Scene script records:
____

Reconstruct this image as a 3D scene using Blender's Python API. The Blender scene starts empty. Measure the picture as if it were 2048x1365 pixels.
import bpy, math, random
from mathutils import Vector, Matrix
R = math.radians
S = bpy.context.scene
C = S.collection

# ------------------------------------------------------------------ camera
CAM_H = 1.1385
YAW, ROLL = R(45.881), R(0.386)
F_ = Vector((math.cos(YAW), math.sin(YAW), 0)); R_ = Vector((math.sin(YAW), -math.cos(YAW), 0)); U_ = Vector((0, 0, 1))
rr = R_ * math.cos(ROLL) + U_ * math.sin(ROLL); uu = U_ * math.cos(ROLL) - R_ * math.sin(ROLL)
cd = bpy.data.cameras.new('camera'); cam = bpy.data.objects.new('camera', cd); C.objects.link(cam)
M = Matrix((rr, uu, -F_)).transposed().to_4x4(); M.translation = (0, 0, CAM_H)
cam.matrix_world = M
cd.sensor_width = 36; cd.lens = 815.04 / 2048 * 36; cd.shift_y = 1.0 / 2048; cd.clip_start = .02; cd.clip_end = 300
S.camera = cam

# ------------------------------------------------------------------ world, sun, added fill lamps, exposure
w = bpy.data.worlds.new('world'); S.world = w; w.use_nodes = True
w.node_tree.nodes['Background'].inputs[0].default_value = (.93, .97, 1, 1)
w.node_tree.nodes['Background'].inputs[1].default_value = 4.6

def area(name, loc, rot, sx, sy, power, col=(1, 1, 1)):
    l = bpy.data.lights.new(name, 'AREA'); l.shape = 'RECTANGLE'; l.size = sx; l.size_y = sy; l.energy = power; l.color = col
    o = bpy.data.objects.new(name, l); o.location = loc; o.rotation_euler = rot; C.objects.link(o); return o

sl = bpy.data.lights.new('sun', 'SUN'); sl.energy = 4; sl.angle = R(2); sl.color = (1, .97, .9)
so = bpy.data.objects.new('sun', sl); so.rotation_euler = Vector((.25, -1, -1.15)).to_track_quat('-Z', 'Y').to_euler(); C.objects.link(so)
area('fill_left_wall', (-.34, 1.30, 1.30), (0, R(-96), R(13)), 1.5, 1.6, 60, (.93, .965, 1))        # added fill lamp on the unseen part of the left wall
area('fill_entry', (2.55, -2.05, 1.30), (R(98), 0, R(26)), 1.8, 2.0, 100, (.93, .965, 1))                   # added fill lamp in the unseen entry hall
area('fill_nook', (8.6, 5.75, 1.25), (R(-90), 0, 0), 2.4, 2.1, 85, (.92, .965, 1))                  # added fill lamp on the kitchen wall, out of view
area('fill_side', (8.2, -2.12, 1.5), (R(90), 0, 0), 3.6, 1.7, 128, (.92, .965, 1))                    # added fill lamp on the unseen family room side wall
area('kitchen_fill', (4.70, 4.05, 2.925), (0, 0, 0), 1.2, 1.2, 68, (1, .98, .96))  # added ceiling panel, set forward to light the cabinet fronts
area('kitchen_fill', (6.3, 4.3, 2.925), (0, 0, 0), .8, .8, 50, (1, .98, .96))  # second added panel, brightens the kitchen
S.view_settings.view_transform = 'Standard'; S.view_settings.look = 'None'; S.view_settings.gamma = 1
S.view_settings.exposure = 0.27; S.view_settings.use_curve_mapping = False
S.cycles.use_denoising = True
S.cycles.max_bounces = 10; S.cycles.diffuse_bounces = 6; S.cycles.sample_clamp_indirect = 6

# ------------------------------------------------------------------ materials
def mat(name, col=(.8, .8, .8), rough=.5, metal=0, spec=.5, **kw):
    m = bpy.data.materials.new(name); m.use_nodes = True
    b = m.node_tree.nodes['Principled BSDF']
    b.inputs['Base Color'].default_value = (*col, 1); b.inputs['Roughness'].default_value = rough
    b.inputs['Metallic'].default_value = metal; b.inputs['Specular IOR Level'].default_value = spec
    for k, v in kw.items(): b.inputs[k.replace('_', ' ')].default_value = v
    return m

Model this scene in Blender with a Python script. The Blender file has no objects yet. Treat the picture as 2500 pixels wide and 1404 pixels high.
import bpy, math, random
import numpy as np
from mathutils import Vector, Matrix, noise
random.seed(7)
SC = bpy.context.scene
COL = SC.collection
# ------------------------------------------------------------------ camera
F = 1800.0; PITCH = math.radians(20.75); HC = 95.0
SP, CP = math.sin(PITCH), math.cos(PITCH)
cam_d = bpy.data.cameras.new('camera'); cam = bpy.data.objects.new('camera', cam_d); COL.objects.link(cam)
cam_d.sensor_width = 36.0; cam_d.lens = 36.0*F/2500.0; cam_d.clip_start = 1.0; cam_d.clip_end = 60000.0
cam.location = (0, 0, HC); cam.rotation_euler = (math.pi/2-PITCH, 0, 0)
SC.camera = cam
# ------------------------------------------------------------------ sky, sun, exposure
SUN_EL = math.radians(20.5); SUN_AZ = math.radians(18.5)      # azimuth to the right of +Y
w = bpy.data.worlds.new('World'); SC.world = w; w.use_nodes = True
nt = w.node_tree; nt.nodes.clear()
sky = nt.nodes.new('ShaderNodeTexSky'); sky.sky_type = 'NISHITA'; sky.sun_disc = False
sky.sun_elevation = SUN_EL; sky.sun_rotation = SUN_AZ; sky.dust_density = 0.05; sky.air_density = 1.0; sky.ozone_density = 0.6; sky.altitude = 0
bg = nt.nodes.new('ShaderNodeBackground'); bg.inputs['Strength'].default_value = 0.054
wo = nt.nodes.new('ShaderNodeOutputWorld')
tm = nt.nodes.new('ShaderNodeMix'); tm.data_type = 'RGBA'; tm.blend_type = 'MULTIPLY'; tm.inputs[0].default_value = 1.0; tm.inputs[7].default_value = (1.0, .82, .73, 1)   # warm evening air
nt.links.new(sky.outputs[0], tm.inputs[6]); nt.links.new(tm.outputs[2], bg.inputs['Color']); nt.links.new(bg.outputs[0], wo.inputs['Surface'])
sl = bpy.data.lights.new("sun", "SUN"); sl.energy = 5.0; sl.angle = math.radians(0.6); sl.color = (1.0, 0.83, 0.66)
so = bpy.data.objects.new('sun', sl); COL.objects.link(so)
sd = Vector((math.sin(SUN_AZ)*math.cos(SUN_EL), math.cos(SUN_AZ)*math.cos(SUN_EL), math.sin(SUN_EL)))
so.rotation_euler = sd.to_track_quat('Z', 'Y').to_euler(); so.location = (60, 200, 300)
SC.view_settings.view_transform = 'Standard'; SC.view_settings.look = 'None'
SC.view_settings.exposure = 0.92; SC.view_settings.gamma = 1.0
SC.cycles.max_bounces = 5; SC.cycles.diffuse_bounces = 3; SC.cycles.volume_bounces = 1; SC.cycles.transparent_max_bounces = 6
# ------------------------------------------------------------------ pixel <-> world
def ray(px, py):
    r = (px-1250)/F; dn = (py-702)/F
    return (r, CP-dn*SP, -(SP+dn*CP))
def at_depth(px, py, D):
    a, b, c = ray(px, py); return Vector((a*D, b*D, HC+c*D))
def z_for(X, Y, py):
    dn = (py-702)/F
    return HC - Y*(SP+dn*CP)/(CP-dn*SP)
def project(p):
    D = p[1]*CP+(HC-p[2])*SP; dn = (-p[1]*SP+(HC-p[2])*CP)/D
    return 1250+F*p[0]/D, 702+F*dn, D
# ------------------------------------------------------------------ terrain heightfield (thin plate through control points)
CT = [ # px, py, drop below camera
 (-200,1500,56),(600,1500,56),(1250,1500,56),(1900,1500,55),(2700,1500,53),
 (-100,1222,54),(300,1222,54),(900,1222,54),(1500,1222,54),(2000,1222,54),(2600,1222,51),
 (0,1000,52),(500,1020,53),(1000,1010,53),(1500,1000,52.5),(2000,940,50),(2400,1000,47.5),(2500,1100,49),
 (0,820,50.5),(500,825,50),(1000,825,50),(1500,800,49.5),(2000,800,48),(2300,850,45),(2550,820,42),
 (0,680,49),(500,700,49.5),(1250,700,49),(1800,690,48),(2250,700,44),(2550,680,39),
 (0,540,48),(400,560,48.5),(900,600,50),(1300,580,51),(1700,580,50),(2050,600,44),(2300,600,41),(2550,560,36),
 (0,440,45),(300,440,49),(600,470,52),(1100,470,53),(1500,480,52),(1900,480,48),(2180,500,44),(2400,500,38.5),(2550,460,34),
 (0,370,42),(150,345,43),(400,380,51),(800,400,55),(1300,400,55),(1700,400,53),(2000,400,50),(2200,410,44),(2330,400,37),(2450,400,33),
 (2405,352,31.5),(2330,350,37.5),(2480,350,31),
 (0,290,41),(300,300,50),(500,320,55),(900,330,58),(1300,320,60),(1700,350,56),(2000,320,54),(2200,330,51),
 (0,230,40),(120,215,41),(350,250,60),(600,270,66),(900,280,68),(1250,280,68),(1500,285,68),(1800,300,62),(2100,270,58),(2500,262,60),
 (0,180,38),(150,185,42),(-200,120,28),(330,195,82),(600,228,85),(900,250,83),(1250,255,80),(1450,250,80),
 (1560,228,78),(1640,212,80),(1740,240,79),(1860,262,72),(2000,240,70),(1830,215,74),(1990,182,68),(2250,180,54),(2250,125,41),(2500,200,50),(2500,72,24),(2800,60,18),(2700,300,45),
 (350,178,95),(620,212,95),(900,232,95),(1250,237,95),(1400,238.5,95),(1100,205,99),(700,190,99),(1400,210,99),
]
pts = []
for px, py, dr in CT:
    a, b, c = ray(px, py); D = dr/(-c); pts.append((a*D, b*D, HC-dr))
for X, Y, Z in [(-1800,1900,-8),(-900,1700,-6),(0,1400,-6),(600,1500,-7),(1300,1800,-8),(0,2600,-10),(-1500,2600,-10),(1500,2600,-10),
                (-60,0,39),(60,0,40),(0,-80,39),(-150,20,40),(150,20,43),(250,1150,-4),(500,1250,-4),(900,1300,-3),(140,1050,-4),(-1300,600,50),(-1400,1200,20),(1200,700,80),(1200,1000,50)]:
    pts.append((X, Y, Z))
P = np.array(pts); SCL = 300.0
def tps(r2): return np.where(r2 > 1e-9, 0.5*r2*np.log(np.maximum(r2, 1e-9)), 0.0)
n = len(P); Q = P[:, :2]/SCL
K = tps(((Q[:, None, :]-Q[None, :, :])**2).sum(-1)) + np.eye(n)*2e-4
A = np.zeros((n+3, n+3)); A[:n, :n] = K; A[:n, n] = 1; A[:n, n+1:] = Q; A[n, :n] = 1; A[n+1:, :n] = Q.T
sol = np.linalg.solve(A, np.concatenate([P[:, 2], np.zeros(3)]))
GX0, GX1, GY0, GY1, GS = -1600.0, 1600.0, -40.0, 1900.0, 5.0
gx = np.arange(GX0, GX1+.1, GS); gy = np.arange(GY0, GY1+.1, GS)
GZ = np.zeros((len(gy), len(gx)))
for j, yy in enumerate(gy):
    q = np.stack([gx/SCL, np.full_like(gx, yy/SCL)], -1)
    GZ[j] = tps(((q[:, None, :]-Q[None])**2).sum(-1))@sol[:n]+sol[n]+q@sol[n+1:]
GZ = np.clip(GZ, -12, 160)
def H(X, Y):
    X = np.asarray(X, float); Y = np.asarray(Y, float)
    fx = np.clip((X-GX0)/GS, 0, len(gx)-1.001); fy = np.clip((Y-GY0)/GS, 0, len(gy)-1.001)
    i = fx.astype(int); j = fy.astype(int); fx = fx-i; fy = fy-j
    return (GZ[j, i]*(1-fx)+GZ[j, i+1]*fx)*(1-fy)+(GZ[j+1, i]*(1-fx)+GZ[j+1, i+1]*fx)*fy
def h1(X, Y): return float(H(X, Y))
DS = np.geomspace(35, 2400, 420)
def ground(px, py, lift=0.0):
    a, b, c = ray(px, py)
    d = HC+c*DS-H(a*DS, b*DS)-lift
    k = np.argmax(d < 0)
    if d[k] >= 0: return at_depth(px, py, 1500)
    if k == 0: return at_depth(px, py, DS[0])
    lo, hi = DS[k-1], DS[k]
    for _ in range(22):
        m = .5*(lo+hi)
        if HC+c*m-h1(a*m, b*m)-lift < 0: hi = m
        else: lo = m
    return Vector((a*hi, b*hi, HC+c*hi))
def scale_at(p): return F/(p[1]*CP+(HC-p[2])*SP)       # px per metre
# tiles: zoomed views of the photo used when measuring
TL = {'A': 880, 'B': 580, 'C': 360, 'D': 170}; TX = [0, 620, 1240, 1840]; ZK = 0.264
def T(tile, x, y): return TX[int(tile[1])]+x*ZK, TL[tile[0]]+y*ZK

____

### [PROBLEM STATEMENT]
Exactly as they stand, set down the lines from the top of the data through the line with "C = S.collection".

### [ANSWER BELOW]
Reconstruct this image as a 3D scene using Blender's Python API. The Blender scene starts empty. Measure the picture as if it were 2048x1365 pixels.
import bpy, math, random
from mathutils import Vector, Matrix
R = math.radians
S = bpy.context.scene
C = S.collection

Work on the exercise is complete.